O ferry que nos vai levar à antiga colónia portuguesa está logo ali e, apesar da distância considerável, a veloz embarcação faz a viagem num piscar de olhos. Da janela compreendemos porquê. Os ferries voam sob a água. Em Macau, à chegada, no cais, há um corrupio de homens, notoriamente empresários, que fazem escala de outros ferries de Hong Kong para os táxis que os levem aos casinos. É final da tarde, e será ao redor de mesas de jogo que vão passar a noite, para de manhã bem cedo, os vermos a apanhar o barco de regresso ao mundo real.

O nosso destino é outro. São as ruas de Macau. Começamos pelo centro histórico que se expande a partir do Largo do Senado, com os pitorescos e coloridos edifícios coloniais, e a calçada portuguesa que neles se espraia, em ondas de pedra preta e branca. Agora que nos adaptamos à humidade, estranhamos a paisagem, com um vaivém de pessoas de olhos rasgados num local que mais parece saído de uma velha vila do interior de Portugal.

Essa mistura entre Oriente e a antiga metrópole está por todo o lado. Encontra-se, por exemplo, junto à barroca fachada de São Paulo e à Fortaleza do Monte, cenário de postais mas que é vizinho de lojas com gigantes caracteres cantonenses e de venda ambulante de alimentos picantes.

O cruzamento do Oriente com Ocidente está também no Parque Luís Camões, um pequeno éden numa zona residencial, onde velhos fazem ecoar música de estranhos instrumentos, e novos pulam, correm, caem, e retomam o ciclo de brincadeira. Até na comida - nas natas, por exemplo -, se confundem paladares de dois mundos.
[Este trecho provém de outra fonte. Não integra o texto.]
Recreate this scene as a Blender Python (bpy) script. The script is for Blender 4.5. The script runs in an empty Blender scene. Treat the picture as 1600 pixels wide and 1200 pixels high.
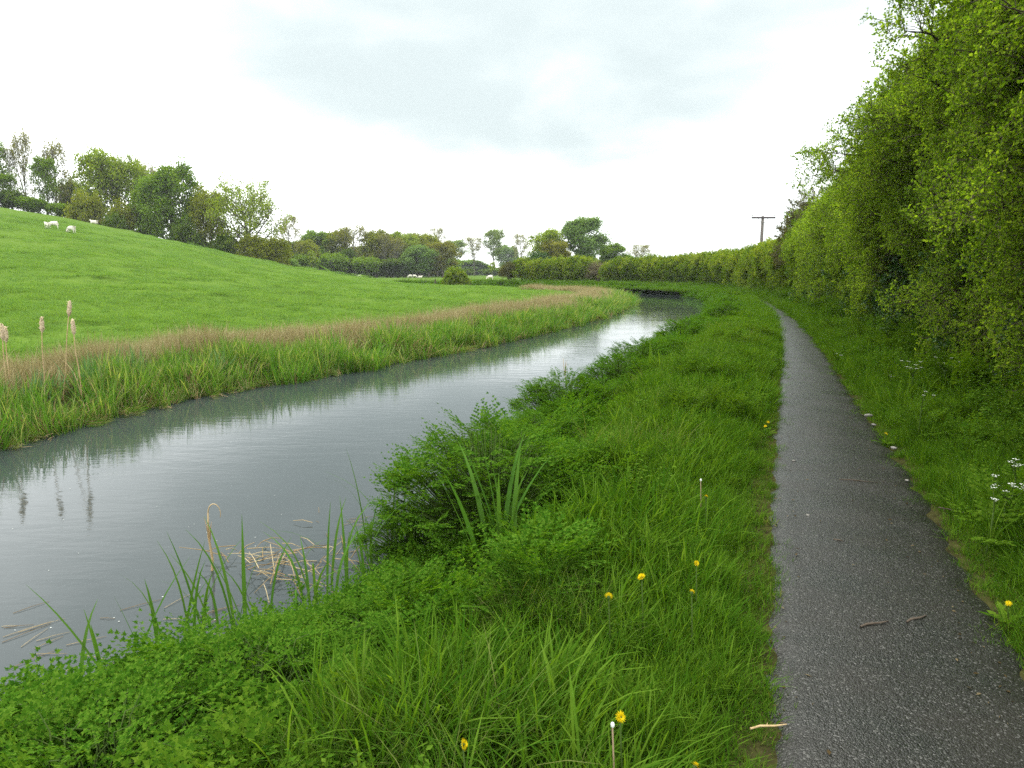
import bpy, math, random
import numpy as np
from mathutils import Vector, Matrix
from mathutils.kdtree import KDTree

random.seed(7)
rng = np.random.default_rng(11)
R = math.radians
SC = bpy.context.scene
COL = SC.collection

# ------------------------------------------------------------------ camera
F, PITCH, EYE = 1109.0, R(8.97), 1.7
cam_d = bpy.data.cameras.new('camera')
cam_d.lens = 36.0 * F / 1600.0
cam_d.sensor_width = 36.0
cam_d.clip_start, cam_d.clip_end = 0.05, 6000
cam = bpy.data.objects.new('camera', cam_d)
cam.location = (0, 0, EYE)
cam.rotation_euler = (math.pi / 2 - PITCH, 0, 0)
COL.objects.link(cam)
SC.camera = cam

# ------------------------------------------------------------------ sky, sun, exposure
SUN_EL, SUN_AZ = R(56), R(-18)         # azimuth measured clockwise from the view direction (+Y)
W = bpy.data.worlds.new('World')
SC.world = W
W.use_nodes = True
nt = W.node_tree
nt.nodes.clear()


def nd(tree, kind, **kw):
    n = tree.nodes.new(kind)
    for k, v in kw.items():
        if k.startswith('i_'):
            n.inputs[k[2:].replace('_', ' ')].default_value = v
        else:
            setattr(n, k, v)
    return n


def math_node(tree, op, a, b=None, c=None, clamp=False):
    n = tree.nodes.new('ShaderNodeMath')
    n.operation = op
    n.use_clamp = clamp
    for i, v in enumerate((a, b, c)):
        if v is None:
            continue
        if isinstance(v, (int, float)):
            n.inputs[i].default_value = v
        else:
            tree.links.new(v, n.inputs[i])
    return n.outputs[0]


def ramp(tree, fac, stops, interp='LINEAR'):
    n = tree.nodes.new('ShaderNodeValToRGB')
    n.color_ramp.interpolation = interp
    e = n.color_ramp.elements
    while len(e) < len(stops):
        e.new(0.5)
    for el, (p, c) in zip(e, stops):
        el.position = p
        el.color = (c, c, c, 1) if isinstance(c, (int, float)) else (*c, 1)
    tree.links.new(fac, n.inputs[0])
    return n.outputs[0]


def mixc(tree, fac, a, b):
    n = tree.nodes.new('ShaderNodeMix')
    n.data_type = 'RGBA'
    for s, v in ((n.inputs[0], fac), (n.inputs[6], a), (n.inputs[7], b)):
        if isinstance(v, (int, float)):
            s.default_value = v
        elif isinstance(v, tuple):
            s.default_value = (*v, 1)
        else:
            tree.links.new(v, s)
    return n.outputs[2]


sky = nd(nt, 'ShaderNodeTexSky', sky_type='NISHITA', sun_disc=False)
sky.sun_elevation = SUN_EL
sky.sun_rotation = SUN_AZ
sky_s = nd(nt, 'ShaderNodeVectorMath', operation='SCALE')
sky_s.inputs[3].default_value = 0.08
nt.links.new(sky.outputs[0], sky_s.inputs[0])
tc = nd(nt, 'ShaderNodeTexCoord')
sep = nd(nt, 'ShaderNodeSeparateXYZ')
nt.links.new(tc.outputs['Generated'], sep.inputs[0])
zz = math_node(nt, 'MAXIMUM', sep.outputs[2], 0.0)
den = math_node(nt, 'ADD', zz, 0.22)
cu = math_node(nt, 'DIVIDE', sep.outputs[0], den)
cv = math_node(nt, 'DIVIDE', sep.outputs[1], den)
comb = nd(nt, 'ShaderNodeCombineXYZ')
nt.links.new(cu, comb.inputs[0])
nt.links.new(cv, comb.inputs[1])
n1 = nd(nt, 'ShaderNodeTexNoise', i_Scale=0.62, i_Detail=2.0, i_Roughness=0.5, i_Distortion=0.35)
mp = nd(nt, 'ShaderNodeMapping')
mp.inputs['Location'].default_value = (3.45, 1.2, 0.4)
nt.links.new(comb.outputs[0], mp.inputs[0])
nt.links.new(mp.outputs[0], n1.inputs['Vector'])
n2 = nd(nt, 'ShaderNodeTexNoise', i_Scale=2.2, i_Detail=3.0, i_Roughness=0.55, i_Distortion=0.4)
nt.links.new(mp.outputs[0], n2.inputs['Vector'])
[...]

As natas são apresentadas como irmãs dos nossos pastéis de Belém mas mais parecem primos afastados.

Porém, é certo, facilmente se consegue filtrar o que imaginamos como tipicamente oriental. No templo de A-Ma, por exemplo, junto ao delta do rio das Pérolas, muitos acendem incenso para prestar culto à deusa que outrora protegia os pescadores.

Ritual semelhante se vê noutros templos taoistas e budistas espalhados por Macau, bem como na Taipa e em Coloane, no sul do Região Administrativa Especial. E vive-se lentamente, da mesma forma que o incenso se esfuma.

Há um sentimento de paz, de vagar, que ora se traduz nos escriturários que se juntam ao final do dia para fazer tai chi na Fortaleza do Monte, como em transeuntes que se sentam em bancos públicos para descansar, e descaem para um sono profundo.